Ignacio Galán recalls that "sustainability was important to Iberdrola long before ESG criteria became commonplace"

The Climate Summit will kick off on 31 October in Glasgow (Scotland). With this in mind, the Center on Sustainable Investment and the Columbia University Climate School have organised the virtual conference Corporate Alignment to the Paris Agreement: From Ambition to Action, which was inaugurated by the chairman of Iberdrola group, Ignacio Galán.

Iberdola chairman spoke on the panel entitled Net-Zero Commitments together with Jeffrey Sachs, Professor and Director of the Columbia Center on Sustainable Development. The pair discussed many topics, such as the prospects for the forthcoming COP, the importance of the energy transition and the prerequisites for it to occur.

Looking ahead to the climate meeting in Glasgow, Galán pointed out that many positive steps had been taken in recent decades, which was something to be optimistic about, although he warned that "we are at a critical juncture; we need to be carbon neutral in 30 years" to avoid "dramatic consequences". That is why, he stressed, “we need to decarbonise now”.

In this context, Professor Sachs pointed out that the Iberdrola Group is "at the leading edge of the decarbonisation challenge" and he asked about the reasons for the success of the company's strategy, as Iberdrola has now become one of the largest energy suppliers in the world. Ignacio Galán referred to the group's pioneering commitment to electrification 20 years ago and the nearly 120 billion euros invested in renewable energy and grids. "And we will do it again, with an investment plan of 150 billion euros over the next few years", he added. In terms of key achievements, Galán recalled that sustainability has played an important role for Iberdrola long before ESG criteria moved into the mainstream.

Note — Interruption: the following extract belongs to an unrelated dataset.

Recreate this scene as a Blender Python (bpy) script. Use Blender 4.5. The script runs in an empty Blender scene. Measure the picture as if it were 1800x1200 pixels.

When it comes to ensuring that businesses are prepared to play their part in decarbonisation, Ignacio Galán emphasised the importance of regulatory stability and predictability in order to avoid undermining investor confidence. "We do not have the money in our pockets, we have to get it from the market and we have to be convinced that the investment is not only good for the planet and the countries, but that it also gives a reasonable return," he explained.

Galán called on regulators to be "ambitious and consistent in their climate commitments," to avoid rule changes in particular circumstances, and to streamline the administrative processes for new renewable energy projects. "Most countries will not fulfil their climate commitments unless these processes are accelerated", he cautioned.